= GOAL OF THE EXERCISE =
Set the data down again, exactly as it reads, but without the pictures.
** Begin DATA **
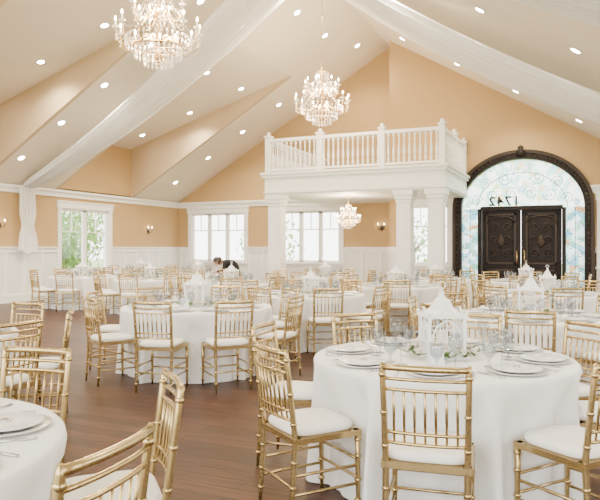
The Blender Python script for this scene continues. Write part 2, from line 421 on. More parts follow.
for s in (-1, 1):
    x0, x1 = sorted((DX + s * .008, DX + s * lw))
    b.bb(x0, x1, YP + .0, YP + .07, .03, DSP - .04, M_DARK)
    for (p0, p1) in ((.15, .85), (1.0, 2.42)):
        fx0, fx1 = x0 + .12, x1 - .12
        for q in ((fx0, fx0 + .05, p0, p1), (fx1 - .05, fx1, p0, p1), (fx0, fx1, p0, p0 + .05), (fx0, fx1, p1 - .05, p1)):
            b.bb(q[0], q[1], YP - .04, YP, q[2], q[3], M_CARVE)
        b.bb(fx0 + .1, fx1 - .1, YP - .03, YP, p0 + .1, p1 - .1, M_DARK)
    cx = (x0 + x1) / 2
    for k in range(3):
        for t2 in (-1, 1):
            pts = [(cx + t2 * (.15 + .12 * (1 - i / 22) * cos(i * .45)), YP - .055, 1.3 + .36 * k + (.13 * (1 - i / 22)) * sin(i * .45)) for i in range(22)]
            b.tube(pts, .016, M_CARVE, 6)
    b.lathe([(.001, -.2), (.07, -.1), (.1, 0), (.07, .1), (.001, .2)], M_CARVE, 10, (cx, YP - .04, 1.63), sy=.4)
    b.tube([(DX + s * .1, YP - .02, .95), (DX + s * .1, YP - .09, 1.0), (DX + s * .1, YP - .09, 1.35), (DX + s * .1, YP - .02, 1.4)], .015, M_BRASS, 8)
    b.tube([(cx + .38 * cos(pi * i / 12), YP - .045, 2.16 + .18 * sin(pi * i / 12)) for i in range(13)], .022, M_CARVE, 6)
b.bb(DX - DW + .05, DX - 1.1, YP + .05, YP + .055, .05, DSP, M_STAIN2); b.bb(DX + DW - .05, DX + 1.1, YP + .05, YP + .055, .05, DSP, M_STAIN2)
tp = archpts(DW - .08, DR - .07, DSP)
b.add([(x, YP + .05, z) for x, z in tp], [tuple(range(len(tp)))], M_STAIN)
def scroll(cx, cz, r, s, turns=1.6, a0=0.0, th=.008):
    pts = []
    N = 26
    for i in range(N + 1):
        t = i / N; a = a0 + s * turns * 2 * pi * t; rr = r * (1 - .85 * t)
        pts.append((cx + rr * cos(a), YP + .02, cz + rr * sin(a)))
    b.tube(pts, th, M_IRON, 5)
for s in (-1, 1):
    sx = DX + s * 1.39
    b.tube([(sx, YP + .02, .05), (sx, YP + .02, DSP)], .008, M_IRON, 5)
    for k in range(6):
        z = .3 + k * .4
        scroll(sx - .11, z, .11, 1, a0=0); scroll(sx + .11, z + .18, .11, -1, a0=pi)
    for k, (ox, oz, r) in enumerate([(.25, .42, .2), (.75, .38, .2), (1.2, .25, .17), (.45, .85, .2), (.95, .7, .17), (.18, 1.15, .12), (1.42, .14, .1)]):
        scroll(DX + s * ox, DSP + oz, r, s * (1 if k % 2 else -1), a0=(pi if s > 0 else 0))
b.tube([(x, YP + .02, z) for x, z in archpts(1.2, 1.0, DSP)], .010, M_IRON, 6)
door = b.obj('door_1')
fc = bpy.data.curves.new('house_number', 'FONT'); fc.body = '1742'; fc.size = .36; fc.extrude = .012; fc.offset = .008; fc.align_x = 'CENTER'; fc.space_character = 1.2
fo = bpy.data.objects.new('house_number', fc); COL.objects.link(fo); fo.location = (DX - .45, YP - .0, DSP + .09); fo.rotation_euler = (pi / 2, 0, pi)
fc.materials.append(M_DARK); fo.parent = door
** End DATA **
= SOLUTION BELOW =
The Blender Python script for this scene continues. Write part 2, from line 421 on. More parts follow.
for s in (-1, 1):
    x0, x1 = sorted((DX + s * .008, DX + s * lw))
    b.bb(x0, x1, YP + .0, YP + .07, .03, DSP - .04, M_DARK)
    for (p0, p1) in ((.15, .85), (1.0, 2.42)):
        fx0, fx1 = x0 + .12, x1 - .12
        for q in ((fx0, fx0 + .05, p0, p1), (fx1 - .05, fx1, p0, p1), (fx0, fx1, p0, p0 + .05), (fx0, fx1, p1 - .05, p1)):
            b.bb(q[0], q[1], YP - .04, YP, q[2], q[3], M_CARVE)
        b.bb(fx0 + .1, fx1 - .1, YP - .03, YP, p0 + .1, p1 - .1, M_DARK)
    cx = (x0 + x1) / 2
    for k in range(3):
        for t2 in (-1, 1):
            pts = [(cx + t2 * (.15 + .12 * (1 - i / 22) * cos(i * .45)), YP - .055, 1.3 + .36 * k + (.13 * (1 - i / 22)) * sin(i * .45)) for i in range(22)]
            b.tube(pts, .016, M_CARVE, 6)
    b.lathe([(.001, -.2), (.07, -.1), (.1, 0), (.07, .1), (.001, .2)], M_CARVE, 10, (cx, YP - .04, 1.63), sy=.4)
    b.tube([(DX + s * .1, YP - .02, .95), (DX + s * .1, YP - .09, 1.0), (DX + s * .1, YP - .09, 1.35), (DX + s * .1, YP - .02, 1.4)], .015, M_BRASS, 8)
    b.tube([(cx + .38 * cos(pi * i / 12), YP - .045, 2.16 + .18 * sin(pi * i / 12)) for i in range(13)], .022, M_CARVE, 6)
b.bb(DX - DW + .05, DX - 1.1, YP + .05, YP + .055, .05, DSP, M_STAIN2); b.bb(DX + DW - .05, DX + 1.1, YP + .05, YP + .055, .05, DSP, M_STAIN2)
tp = archpts(DW - .08, DR - .07, DSP)
b.add([(x, YP + .05, z) for x, z in tp], [tuple(range(len(tp)))], M_STAIN)
def scroll(cx, cz, r, s, turns=1.6, a0=0.0, th=.008):
    pts = []
    N = 26
    for i in range(N + 1):
        t = i / N; a = a0 + s * turns * 2 * pi * t; rr = r * (1 - .85 * t)
        pts.append((cx + rr * cos(a), YP + .02, cz + rr * sin(a)))
    b.tube(pts, th, M_IRON, 5)
for s in (-1, 1):
    sx = DX + s * 1.39
    b.tube([(sx, YP + .02, .05), (sx, YP + .02, DSP)], .008, M_IRON, 5)
    for k in range(6):
        z = .3 + k * .4
        scroll(sx - .11, z, .11, 1, a0=0); scroll(sx + .11, z + .18, .11, -1, a0=pi)
    for k, (ox, oz, r) in enumerate([(.25, .42, .2), (.75, .38, .2), (1.2, .25, .17), (.45, .85, .2), (.95, .7, .17), (.18, 1.15, .12), (1.42, .14, .1)]):
        scroll(DX + s * ox, DSP + oz, r, s * (1 if k % 2 else -1), a0=(pi if s > 0 else 0))
b.tube([(x, YP + .02, z) for x, z in archpts(1.2, 1.0, DSP)], .010, M_IRON, 6)
door = b.obj('door_1')
fc = bpy.data.curves.new('house_number', 'FONT'); fc.body = '1742'; fc.size = .36; fc.extrude = .012; fc.offset = .008; fc.align_x = 'CENTER'; fc.space_character = 1.2
fo = bpy.data.objects.new('house_number', fc); COL.objects.link(fo); fo.location = (DX - .45, YP - .0, DSP + .09); fo.rotation_euler = (pi / 2, 0, pi)
fc.materials.append(M_DARK); fo.parent = door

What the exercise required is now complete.